■ Data lines:
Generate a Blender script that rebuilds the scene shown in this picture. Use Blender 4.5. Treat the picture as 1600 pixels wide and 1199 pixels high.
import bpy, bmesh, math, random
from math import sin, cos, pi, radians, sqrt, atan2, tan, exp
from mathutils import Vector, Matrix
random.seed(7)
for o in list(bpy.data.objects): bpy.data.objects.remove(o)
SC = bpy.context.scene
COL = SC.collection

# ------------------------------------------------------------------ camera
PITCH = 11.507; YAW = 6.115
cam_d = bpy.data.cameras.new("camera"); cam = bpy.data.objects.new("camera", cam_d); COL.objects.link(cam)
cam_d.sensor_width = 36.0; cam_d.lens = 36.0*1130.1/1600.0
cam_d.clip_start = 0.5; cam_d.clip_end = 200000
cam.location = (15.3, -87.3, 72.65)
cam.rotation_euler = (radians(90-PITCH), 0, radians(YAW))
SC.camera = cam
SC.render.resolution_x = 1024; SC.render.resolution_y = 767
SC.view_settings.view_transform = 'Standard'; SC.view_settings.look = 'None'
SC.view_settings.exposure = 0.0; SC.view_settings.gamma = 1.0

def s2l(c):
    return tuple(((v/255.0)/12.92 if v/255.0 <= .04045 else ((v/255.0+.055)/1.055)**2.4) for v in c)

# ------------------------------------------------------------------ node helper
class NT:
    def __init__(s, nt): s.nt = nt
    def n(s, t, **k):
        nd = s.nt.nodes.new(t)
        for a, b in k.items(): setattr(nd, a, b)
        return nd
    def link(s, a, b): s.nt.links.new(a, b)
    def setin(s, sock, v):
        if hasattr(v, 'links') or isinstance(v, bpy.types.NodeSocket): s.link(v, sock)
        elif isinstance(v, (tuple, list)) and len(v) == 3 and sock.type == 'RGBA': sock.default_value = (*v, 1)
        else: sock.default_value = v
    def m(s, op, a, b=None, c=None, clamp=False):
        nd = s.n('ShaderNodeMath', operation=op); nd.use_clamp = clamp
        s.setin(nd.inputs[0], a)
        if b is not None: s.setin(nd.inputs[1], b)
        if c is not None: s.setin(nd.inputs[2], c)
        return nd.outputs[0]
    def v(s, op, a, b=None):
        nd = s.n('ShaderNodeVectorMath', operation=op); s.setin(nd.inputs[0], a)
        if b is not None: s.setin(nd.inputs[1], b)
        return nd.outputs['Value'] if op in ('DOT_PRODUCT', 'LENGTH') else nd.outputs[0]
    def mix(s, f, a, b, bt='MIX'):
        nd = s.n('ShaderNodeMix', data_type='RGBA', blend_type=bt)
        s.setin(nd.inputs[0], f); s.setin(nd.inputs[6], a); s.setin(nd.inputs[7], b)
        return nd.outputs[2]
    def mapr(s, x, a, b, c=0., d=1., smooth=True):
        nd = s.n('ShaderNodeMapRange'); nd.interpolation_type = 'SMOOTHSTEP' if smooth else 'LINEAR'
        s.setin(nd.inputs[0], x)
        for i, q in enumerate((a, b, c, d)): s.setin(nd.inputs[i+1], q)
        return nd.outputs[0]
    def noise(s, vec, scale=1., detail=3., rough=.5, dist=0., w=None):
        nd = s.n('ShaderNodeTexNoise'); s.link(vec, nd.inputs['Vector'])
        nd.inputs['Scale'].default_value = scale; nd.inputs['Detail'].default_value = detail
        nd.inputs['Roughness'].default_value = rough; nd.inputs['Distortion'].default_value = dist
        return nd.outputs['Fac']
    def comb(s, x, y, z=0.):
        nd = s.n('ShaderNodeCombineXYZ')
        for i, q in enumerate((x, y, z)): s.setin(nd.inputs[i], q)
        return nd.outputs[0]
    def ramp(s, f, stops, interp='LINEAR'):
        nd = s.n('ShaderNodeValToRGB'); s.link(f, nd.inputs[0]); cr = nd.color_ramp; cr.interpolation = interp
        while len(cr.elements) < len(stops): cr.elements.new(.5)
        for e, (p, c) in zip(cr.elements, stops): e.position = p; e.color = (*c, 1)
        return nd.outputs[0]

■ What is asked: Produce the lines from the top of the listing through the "COL = SC.collection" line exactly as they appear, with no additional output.

■ Full solution:
Generate a Blender script that rebuilds the scene shown in this picture. Use Blender 4.5. Treat the picture as 1600 pixels wide and 1199 pixels high.
import bpy, bmesh, math, random
from math import sin, cos, pi, radians, sqrt, atan2, tan, exp
from mathutils import Vector, Matrix
random.seed(7)
for o in list(bpy.data.objects): bpy.data.objects.remove(o)
SC = bpy.context.scene
COL = SC.collection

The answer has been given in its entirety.